A Step Forward in East Timor Polls

Luke Hunt on recent elections that show further signs of hope in East Timor.

Former resistance leader and head of the National Congress for Timorese Reconstruction (CNRT), the charismatic Xanana Gusmao, will again lead East Timor with officials confirming he won more than 36 percent of the vote at last weekend’s general elections.

However the result falls short of an absolute majority in Parliament, meaning a coalition government is all but assured and leading to calls for a rainbow government of national unity made up of all political parties which contested the poll.

Such a coalition would allow Gusmao and former president Jose Ramos-Horta to bury their differences by entering what Ramos-Horta describes as a “big tent” arrangement.

The CNRT is expected to win 30 seats to Fretilin's 25 in the 65-seat Parliament.
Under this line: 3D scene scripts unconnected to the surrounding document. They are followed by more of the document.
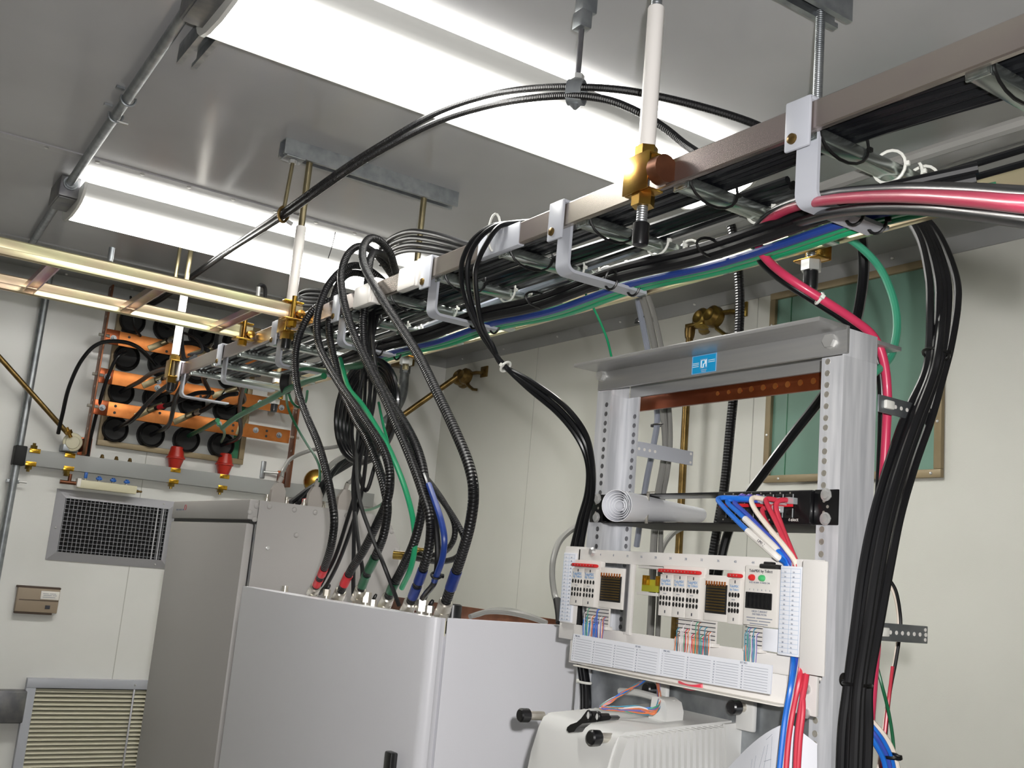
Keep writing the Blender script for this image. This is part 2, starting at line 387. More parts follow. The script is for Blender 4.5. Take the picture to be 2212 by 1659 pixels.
gbar(.62, 'middle copper ground bar in front of the rubber boots', [(1.03, 0, (.75, 0, .5)), (1.31, .005, (.8, 0, .4))], [(.872, -.002), (1.066, .014), (1.066, -.012), (1.335, .008), (1.49, 0), (1.585, -.006)], [(1.24, -.016), (1.40, .0)])
gbar(.497, 'bottom copper ground bar above the red insulators', [(1.02, 0, (.75, 0, .5)), (1.17, .0, (.75, 0, .5)), (1.42, .0, (.2, 0, .9))], [(.872, .0), (1.33, .008), (1.487, .006), (1.59, 0)], [(.92, .014), (.92, -.012), (1.09, .014), (1.39, .012), (1.39, -.012), (1.535, .01), (1.535, -.012)])
def vbar(x, z0, z1, label):
    t = thing('copper_riser', label, 'copper bar', 'copper risers')
    MB().box(x-.003, x+.003, YB-.03, YB+.028, z0, z1, .0008).build('bar', 'copper_edge', t)
    MB().box(x-.003, x+.045, YA-.008, YA-.0005, z0+.005, z0+.075, .001).build('foot', 'copper_dark', t)
    MB().box(x-.003, x+.003, YB+.02, YA-.001, z0+.015, z0+.065, .001).build('standoff', 'copper_dark', t)
    for z in (.775, .62, .497): MB().cyl((x-.02, YB-.012, z), (x+.02, YB-.012, z), .006, 10).build('bolt', 'nickel', t)
    k = 0
    for i in range(int((z1-z0)/.055)):
        MB().cyl((x-.0034, YB-.005, z0+.1+i*.055), (x+.0034, YB-.005, z0+.1+i*.055), .005, 10).build('hole', 'nickel', t)
    return t
vbar(.836, .31, .975, 'left upright copper bar joining the three ground bars')
vbar(1.656, .285, .83, 'right upright copper bar joining the three ground bars')
# ------------------------------------------------------------------ grey strut on the wall with clips and fittings
ws = thing('wall_strut', 'long grey strut channel across the back wall with black end cap', 'channel')
zs0, zs1, ys = .25, .311, YA-.052
MB().box(.645, 2.1, ys, ys+.004, zs0, zs1, .001).box(.645, 2.1, ys+.004, YA-.0005, zs1-.004, zs1).box(.645, 2.1, ys+.004, YA-.0005, zs0, zs0+.004).build('channel_body', 'grey_strut', ws)
MB().box(.606, .648, ys-.003, YA-.001, zs0-.005, zs1+.008, .004).build('end_cap', 'rubber', ws)
def clip(x, top, label):
    t = thing('strut_clip', label, 'clip', 'gold strut clips'); z = zs1 if top else zs0; s = 1 if top else -1
    MB().box(x-.019, x+.019, ys-.003, ys-.0005, z-s*.014, z+s*.003, .0008).box(x-.019, x+.019, ys-.003, ys+.03, z+s*.0005, z+s*.003).build('plate', 'gold', t)
    mb = MB(); hexnut(mb, (x-.004, ys+.014, z+s*.003), (0, 0, s), .013, .012); mb.cyl((x-.004, ys+.014, z+s*.015), (x-.004, ys+.014, z+s*.024), .006, 10); mb.build('nut', 'brassy', t)
for x, tp, lb in ((.675, True, 'gold clip with nut on the strut top next to the black end cap'), (.80, True, 'gold clip on the strut under the round ground clamp'),
                  (.668, False, 'gold clip under the strut next to the black end cap'), (.803, False, 'gold clip under the strut above the brass tee fitting'),
                  (1.204, False, 'gold clip under the strut below the left red insulator'), (1.406, False, 'gold clip under the strut below the right red insulator')):
    clip(x, tp, lb)
for x, lb in ((1.205, 'red standoff insulator, left of the two on the strut'), (1.408, 'red standoff insulator, right of the two on the strut')):
    t = thing('standoff_insulator', lb, 'insulator', 'red insulators')
    MB().lathe((x, ys+.024, zs1), (0, 0, 1), [(0, .022), (.036, .033), (.038, .0375), (.044, .0375), (.046, .033), (.085, .024), (.088, .02)], 24).build('body', 'red_ins', t, 25)
    MB().box(x-.02, x+.02, ys-.003, ys-.0005, zs1-.018, zs1-.001, .001).build('clip_plate', 'gold', t)
for x, lb in ((.867, 'dark hose end entering the strut top'), (.921, 'small brass fitting on the strut, left of three'), (.975, 'small brass fitting on the strut, middle of three'), (1.027, 'small brass fitting on the strut, right of three')):
    t = thing('strut_fitting', lb, 'fitting', 'fittings on the strut'); mb = MB(); hexnut(mb, (x, ys+.02, zs1), (0, 0, 1), .0085, .007)
    mb.build('nut', 'bronze' if x > .9 else 'rubber', t); MB().lathe((x, ys+.02, zs1+.007), EZ, [(0, .0065), (.006, .0065), (.009, .0035), (.0095, .0005)], 12).build('stem', 'bronze' if x > .9 else 'rubber', t)
# manifold with four blue valves
mf = thing('valve_manifold', 'ivory gas manifold bar with four small blue valve levers', 'manifold')
MB().box(.842, 1.062, YA-.07, YA-.03, .187, .219, .003).build('bar', 'ivory', mf)
MB().box(.838, .852, YA-.071, YA-.031, .19, .223, .002).build('end_label', 'white_plastic', mf)
for x in (.885, 1.015): MB().box(x-.015, x+.015, YA-.03, YA-.0005, .192, .214).build('bracket', 'ivory', mf)
for i, x in enumerate((.869, .919, .972, 1.024)):
    v = MB().lathe((x, YA-.05, .219), EZ, [(0, .006), (.004, .006), (.006, .004), (.01, .004)], 12).build('valve', 'nickel', mf)
    if i == 0: MB().box(x-.006, x+.006, YA-.056, YA-.044, .226, .25, .003).build('lever', 'valve_blue', v)
    else: MB().obox((x, YA-.05, .231), EX, EY, EZ, .0115, .006, .005, .0035).cyl((x, YA-.05, .225), (x, YA-.05, .24), .0065, 12).build('lever', 'valve_blue', v)
MB().lathe((1.062, YA-.05, .2), EX, [(0, .006), (.01, .006), (.01, .0045), (.02, .004), (.022, .0055), (.026, .002)], 12).build('nipple', 'bronze', mf)
te = thing('brass_tee', 'brass tee fitting hanging below the strut, left of the manifold', 'fitting')
MB().cyl((.78, YA-.05, .203), (.838, YA-.05, .203), .0075, 14).cyl((.813, YA-.05, .203), (.813, YA-.05, .236), .007, 14).build('tee_body', 'copper_edge', te)
mb = MB(); hexnut(mb, (.798, YA-.05, .226), EZ, .011, .016); mb.build('nut', 'brassy', te)
# round ground clamp and slanted rod
gc = thing('ground_clamp', 'round brass ground clamp sitting on the strut by the copper riser', 'clamp')
q = Vector((.797, YA-.075, .355))
MB().lathe(q, (-.2, -1, -.1), [(-.018, .034), (.0, .036), (.004, .034), (.005, .026), (.009, .024), (.01, .001)], 28).build('disc', 'ivory', gc)
MB().box(.765, .823, YA-.075, YA-.005, .318, .345, .004).build('saddle', 'galv', gc)
mb = MB(); hexnut(mb, q+V3(-.02, -.02, .028), (-.5, -.2, .8), .013, .014); mb.cyl(q+V3(-.012, -.015, .016), q+V3(-.034, -.02, .05), .007, 10); mb.build('bolt', 'dichromate', gc)
rd = thing('brace_rod', 'slanting bronze threaded rod at far left ending in the round clamp', 'rod')
MB().cyl((.30, YA-.12, .79), q+V3(-.022, .0, .03), .0095, 14).build('rod', 'bronze', rd)
# small T handle tool mount to the right
tb = thing('tee_bracket', 'small galvanised bracket with rod beside the right copper riser', 'bracket')
MB().box(1.575, 1.595, YA-.012, YA-.0005, .318, .392, .003).build('plate', 'galv', tb)
MB().cyl((1.585, YA-.015, .345), (1.645, YA-.03, .347), .0055, 12).build('rod', 'steel', tb)

# ------------------------------------------------------------------ supply grille, thermostat, return louvre, grey box
vg = thing('supply_grille', 'silver framed egg-crate air grille on the back wall', 'grille')
x0, x1, z0, z1 = .783, 1.245, -.092, .178
MB().box(x0+.03, x1-.03, YA-.004, YA-.0005, z0+.03, z1-.03).build('duct', 'vent_dark', vg)
def fr(poly): MB().prism(poly, (0, YA-.002, 0), EX, EZ, (0, .0015, 0))
b = .033
for nm, poly in (('l', [(x0, z0), (x0+b, z0+b), (x0+b, z1-b), (x0, z1)]), ('r', [(x1, z0), (x1, z1), (x1-b, z1-b), (x1-b, z0+b)]), ('t', [(x0, z1), (x0+b, z1-b), (x1-b, z1-b), (x1, z1)]), ('b', [(x0, z0), (x1, z0), (x1-b, z0+b), (x0+b, z0+b)])):
    vs = []
    for (x, z) in poly:
        outer = x in (x0, x1) and z in (z0, z1); vs.append((x, YA-(.004 if outer else .022), z))
    mb = MB(); n = 4; mb.add(vs + [(v[0], YA-.0008, v[2]) for v in vs], [(3,2,1,0), (4,5,6,7)] + [(i, (i+1) % 4, 4+(i+1) % 4, 4+i) for i in range(4)]); mb.build('frame_bar', 'vent_frame', vg)
nx = int((x1-x0-2*b)/.0152); fv = None
for i in range(nx+1):
    x = x0+b+.004+i*.0152
    if fv is None: fv = MB().box(x-.0005, x+.0005, YA-.018, YA-.006, z0+b, z1-b).build('vane', 'vent_frame', vg)
    else: dup(fv, 'vane', (i*.0152, 0, 0), vg)
fh = None
for i in range(13):
    z = z0+b+.008+i*.0156
    if fh is None: fh = MB().box(x0+b, x1-b, YA-.0175, YA-.006, z-.0005, z+.0005).build('vane', 'vent_frame', vg)
    else: dup(fh, 'vane', (0, 0, i*.0156), vg)
fd = None
for i in range(4):
    x = 1.168+i*.022
    if fd is None: fd = MB().box(x-.0025, x+.0025, YA-.021, YA-.0182, z0+b, z1-b).build('deflector', 'vent_frame', vg)
    else: dup(fd, 'deflector', (i*.022, 0, 0), vg)
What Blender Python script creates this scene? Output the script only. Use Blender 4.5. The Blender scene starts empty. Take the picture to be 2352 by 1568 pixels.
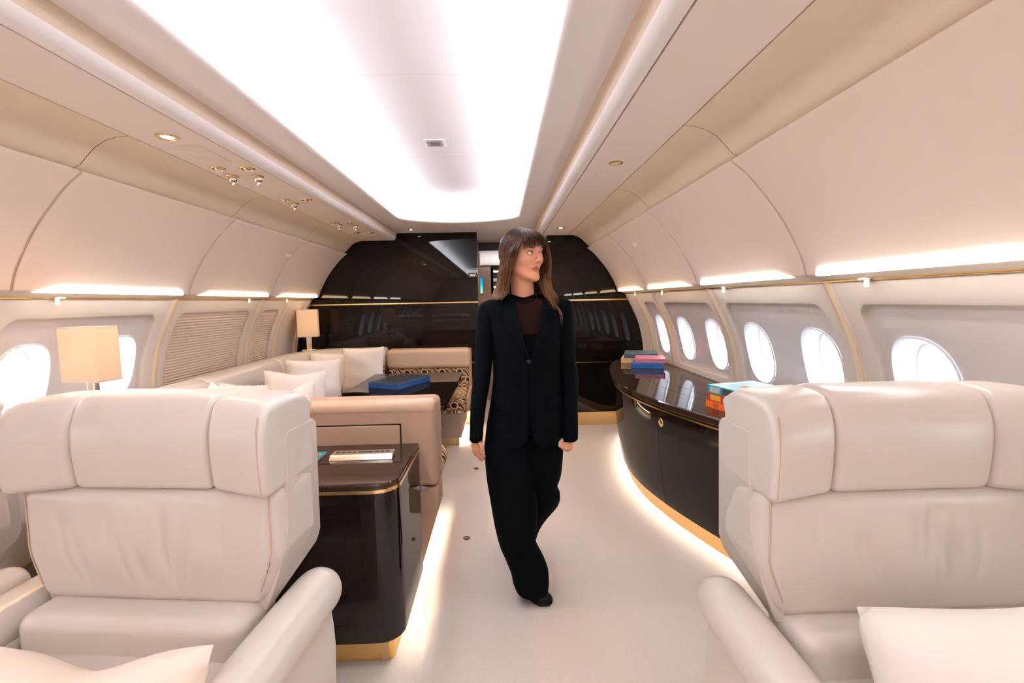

The Democratic Party should pick-up eight while Frenti-Mudanca – formed out of a Fretilin factional break-away — has won two and Khunto could also pick-up two seats.

Gusmao says a new administration will be formed by August 8.

However, observers are wary about whether the parties can function as a unit if a government of national unity is formed. The tiny country has a U.S. $10.5 billion petroleum fund and the CNRT has indicated a willingness to borrow against that to help raise East Timor out of dire poverty and lower the youth unemployment rate.

This could prove the stumbling block to Fretilin joining the coalition. It’s opposed to increased borrowings, nevertheless horse trading is expected and its secretary-general, the former Prime Minister Mari Alkatiri, is also expected to face internal party pressure to step down.

Alkatiri is widely unpopular in a party that held an extraordinary standing within the East Timorese consciousness for its efforts in fighting Indonesian authority after Jakarta ordered its troops to invade the former Portuguese colony in 1975.

Fretilin also lost out at presidential elections in March.

East Timor won its independence, becoming a sovereign state in 2002 after a long and bloody civil war and has been struck by occasional outbursts of violence, including the 2006 rebellion and assassination attempts on Gusmao and Ramos-Horta two years later.

Australian troops were sent to bolster a UN deployment and to restore order.

Gusmao’s victory with a coalition including Fretilin behind him should improve stability and this would aid the country’s broader ambitions, which includes membership to the Association of South East Asian Nations (ASEAN), the regional trading bloc aiming for a fully integrated economic community by 2015.

That stability would also be welcomed among UN observers who applauded the weekend poll as peaceful and plan to pull UN troops out of East Timor by the end of the year, ending an international mission which dates back to 1999 when East Timor first declared its independence.

That in itself would be a further success.